The first of the "First Friday Pub Crawls" is set for Nov. 3.
They'll be trying to attract more folks like Allie Burbacher, a 21-year-old UT student from Circleville who was at Diva the same night as Mr. Taylor.
"I think there's a lot of undiscovered places here," she said. "I've only been here a few times. I go out in Columbus, and I feel it's a little bit safer here than in Columbus. There could be a great coffee shop here where I could hang out I don't know about."
"Downtown Latte," several at the bar offered, referring to the South St. Clair Street spot near Fifth Third.
For the communications major, downtown is undiscovered country.
"On campus, they don't give you any information about what's going on downtown. They only publicize what's going on at campus bars."
If you walk down the street from Diva, along Huron and past Jackson's, where there's a poetry slam many weekend nights, and past Fifth Third Field, the action picks up.
There, the music from under an event tent attached to the back of the Bronze Boar bounces off the brick walls of the baseball field and the brown stone of historic buildings, some undeveloped, including the nearby Berdan Building.
On Fridays, the bar, in all seasons, is standing room only inside.
It wasn't always that way.
The owner reconstructed the inside bar this year, moving it back a foot, to make room for increased numbers of patrons. Inside the Boar, Jay Hathaway, the 28-year-old manager, remembered the Portside commercial development of 20 years ago.

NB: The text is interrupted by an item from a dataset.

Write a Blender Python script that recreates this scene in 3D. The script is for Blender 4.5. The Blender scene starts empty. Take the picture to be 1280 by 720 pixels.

Portside Festival Marketplace, where COSI Toledo is now located, closed after an initial honeymoon period of popularity, a failed downtown development that opened in 1984 and closed in 1990.
That period represents the nadir of downtown activity that bottomed out in the late '90s.
"Portside, and then it was kind of empty, kind of like a ghost town," Mr. Hathaway said. "There's been a lot of talk [lately], and some action. A lot of restaurants and bars. We need a bowling alley or a movie theater downtown. It's an awesome idea, or a [marquee] movie theater, like back in the 1950s."
As the bar at the Boar filled up, Zach Lahey, a 20-something whose family owns Manhattan's restaurant on Adams Street, mused about downtown: "Without a doubt, the Warehouse District has taken off, with it's own life," he said.
As the Boar became busier, the dance clubs of downtown on the other side of Fifth Third Field looked like they might have a crowd problem.
Rain, at Jefferson and Huron, had an overflow crowd onto the street, and Margarita Rocks, at the corner of Jefferson and Superior, looked like it would break open and spill its contents onto the street.
A bulge of young people buzzed at the front door as they waited to get inside.
Scenes like this are what Mr. Crothers hopes to see increasingly in downtown Toledo, especially if a new arena is built in a few years.
"We're not there yet, but domino by domino it will get done," he said.